Kunst und Musik sollen berühren, sollen den Menschen in seiner Ganzheit (die ja nie ausgeschöpft und nie bis in die hintersten Winkel ausgeleuchtet werden kann) erreichen. Wenn sich Kunst und Musik intellektuellen Ideen oder anderen Wahnvorstellungen unterordnen müssen, werden sie neurotisch – das Publikum ebenfalls. Deshalb trägt Kunst immer einen Anteil an Kritik in sich, sozusagen als Selbstschutz. Kritik ist ein Grundbaustein der Kunst. Keine Gesellschaft, auch nicht die heutige Konsumgesellschaft, kann je so perfekt sein, dass sie ohne Kritik auskommt.
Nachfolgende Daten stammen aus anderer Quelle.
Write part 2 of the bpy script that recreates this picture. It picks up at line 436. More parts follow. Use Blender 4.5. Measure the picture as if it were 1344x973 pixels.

Vielleicht sollte sich der Verfasser der Sieben Todsünden seine letzten Zeilen: «Lassen wir den Kitsch, das Pathos und die Technik hinter uns [Was soll das nun wieder heissen, was hat Technik mit Kitsch zu tun und warum sollen wir das hinter uns lassen?] und fangen wir an, uns eine Welt aus Tönen zu bauen, in der wir würden leben wollen. [Warum gibt es diese Welt nicht bereits?]» selber zu Herzen nehmen und einen kritischen Text verfassen, den wir lesen wollen und der zu ernsthafter Auseinandersetzung mit Musik und Kunst einlädt, ohne in der Art mittelalterlicher Prediger zu moralisieren.

 

Erwiderung von Björn Gottstein

Vielen Dank für Ihre kritische Replik auf meinen Text über die Sieben Todsünden der elektronischen Musik. Grundsätzlich begrüsse ich jede Form der Kritik, und ich habe Ihre Ausführungen mit Interesse gelesen. Ich möchte Sie allerdings auf zwei  Punkte aufmerksam machen: Zum einen befürchte ich, dass die Ablehnung einer intellektuellen Auseinandersetzung mit Musik  einer Ablehnung des Sprechens über Musik insgesamt gleichkommt. Der musikästhetische Diskurs ist ein wichtiger Teil der  Musik selbst, und wir vergewissern uns unserer musikalischen Erfahrung, indem wir darüber reden und schreiben. Dabei wird  selbstredend auch abstrahiert und theoretisiert, ohne dass die körperliche Wahrnehmung von Musik dadurch an Relevanz  verliert. Es ist notwendig, Kriterien zu formulieren, anhand derer wir Musik kategorisieren und mit einander vergleichen können.  Oder schätzen Sie jede Musik in gleichem Masse, da ja jeder Klang eine sinnliche Erfahrung mit sich bringt? Gerade im Bereich  der elektronischen Musik ist ein kritisch-ästhetischer Diskurs lange vermieden worden. Ich wollte zu einer kritischen Auseinandersetzung mit elektronischer Musik anregen. Das bringt mich zum zweiten Punkt: Sie werfen mir vor, «in der Art  mittelalterlicher Prediger zu moralisieren». Ich muss gestehen, dass mich diese Einschätzung, angesichts des eindeutig  polemischen und bisweilen überspitzen Textes, überrascht und befremdet. Die Anspielungen auf Topoi der religiösen Rhetorik  derart misszuverstehen, grenzt meines Erachtens an Mutwilligkeit.